Of course there’s more going on at Red Bull Racing than just making wild accusations, but you have to wonder whether the finger-pointing is indicative of a team that, in the final year of these rules, is struggling to come up with its own answers.

We already know the RB21 is the result of a development trajectory that has led to a dead end. The car has become cripplingly difficult to drive — just ask Sergio Pérez, Liam Lawson and Yuki Tsunoda — and has shown little capacity to win a race when it doesn’t start from pole and lead at the end of the first lap.

Part of the performance troubleshooting process is to learn from rivals. That’s natural, and every team does it. Sometimes that leads to accusations of illegality. That’s normal too.

But to think McLaren’s advantage is predicated on one thing — on one tyre trick, on one bit of brake cooling magic, on one flex of its front wing — looks a lot like overreach by a team that’s more focused on its rival than on itself.

McLaren is winning because of all those things but also because it’s come up with a new suspension configuration that’s been crucial to managing the sensitive ground-effect aerodynamics.
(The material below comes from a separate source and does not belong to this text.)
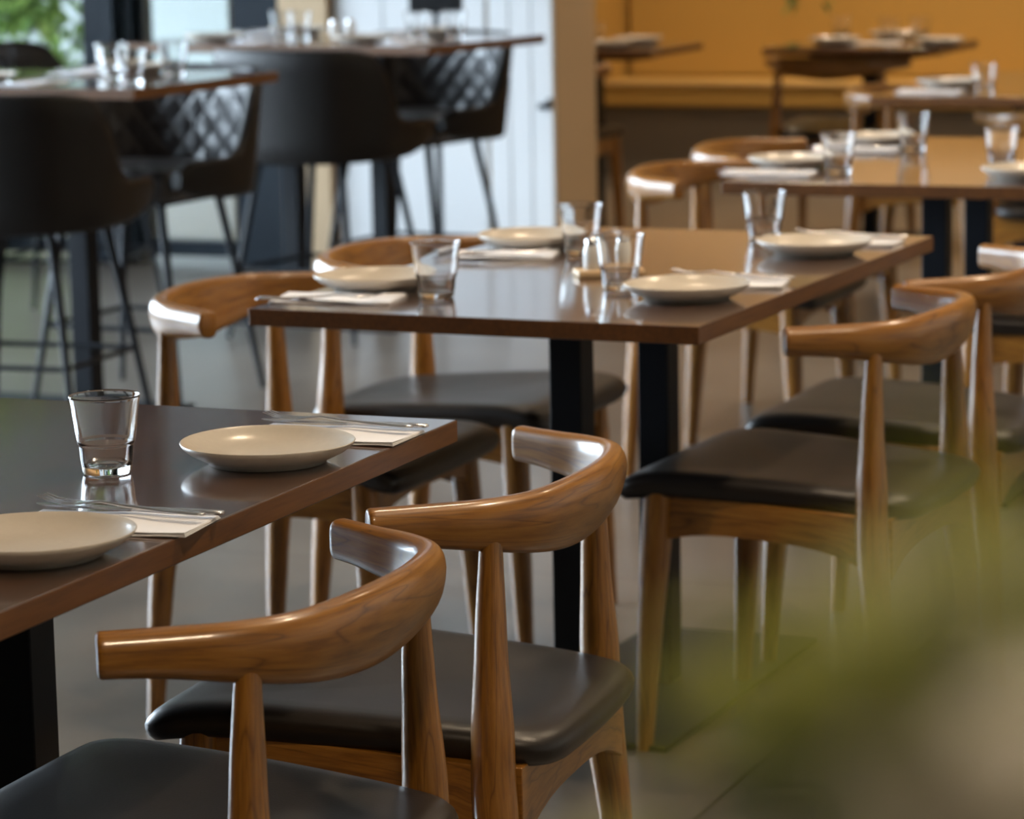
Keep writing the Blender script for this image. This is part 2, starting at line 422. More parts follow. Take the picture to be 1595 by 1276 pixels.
# ------------------------------------------------------------------ ceiling lamps
def make_downlight():
    r = empty('ceiling_lamp')
    g = MB(); lathe(g, [(.0, .0), (.075, 0), (.08, -.012), (.062, -.016), (.055, -.004), (0, -.003)], 32); g.build('trim_ring', M['brass'], r)
    g = MB(); lathe(g, [(0, -.006), (.052, -.006), (.05, -.009), (0, -.0095)], 24); g.build('diffuser', M['lamp_glow'], r)
    return r
DL = Kind(make_downlight)
def lamp_light(loc, power, col=(1, .78, .54), size=.11, angle=None):
    l = bpy.data.lights.new('downlight', 'SPOT'); l.energy = power; l.color = col; l.shadow_soft_size = size
    l.spot_size = math.radians(angle or 120); l.spot_blend = .8
    o = bpy.data.objects.new('downlight', l); C.objects.link(o); o.location = (loc[0], loc[1], loc[2]-.03)
LAMPS = [(-.35, 1.3, 60), (.9, .2, 130), (1.2, -2.5, 150), (-1.2, 3.9, 75), (-.2, 4.6, 60), (-2.2, 8.3, 60), (-1.0, 6.6, 60), (-3.1, 9.95, 135), (-1.8, 9.95, 135), (-.5, 9.95, 135), (.9, 2.6, 140), (1.0, 9.95, 135)]
LAMP_AT = ['over the middle table', 'over the aisle right of the nearest table', 'over the aisle right behind the camera', 'left of the third table', 'between the third and fourth tables', 'over the farthest table', 'over the far end of the fourth table', 'at the left end of the mustard bench', 'before the mustard bench, second from its left end', 'before the mustard bench, third from its left end', 'over the aisle right of the middle table', 'before the mustard bench, nearest the right wall']
for (lx, ly, pw), where in zip(LAMPS, LAMP_AT):
    DL.place((lx, ly, H), 0, 'round recessed ceiling lamp %s' % where, 'lamp', 'recessed ceiling lamps')
    lamp_light((lx, ly, H), pw)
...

In Miami it also appeared capable of running with less cooling open than other cars, which knocks on to it being able to run with more downforce, which means it’s able to take better care of its tyres.

Red Bull Racing’s solution will likewise be multifaceted.

Chief engineer Paul Monaghan said as much previewing the remained of the RB21’s upgrade schedule.

“It’s not Harry Potter time, touch it with the magic wand and all of a sudden we’re away and gone,” he said, per Autosport.

“It’s diligent, thorough engineering by clever people, and we’ll chip away.”

But as Brown said, sometimes the sport just needs a good vicious rivalry.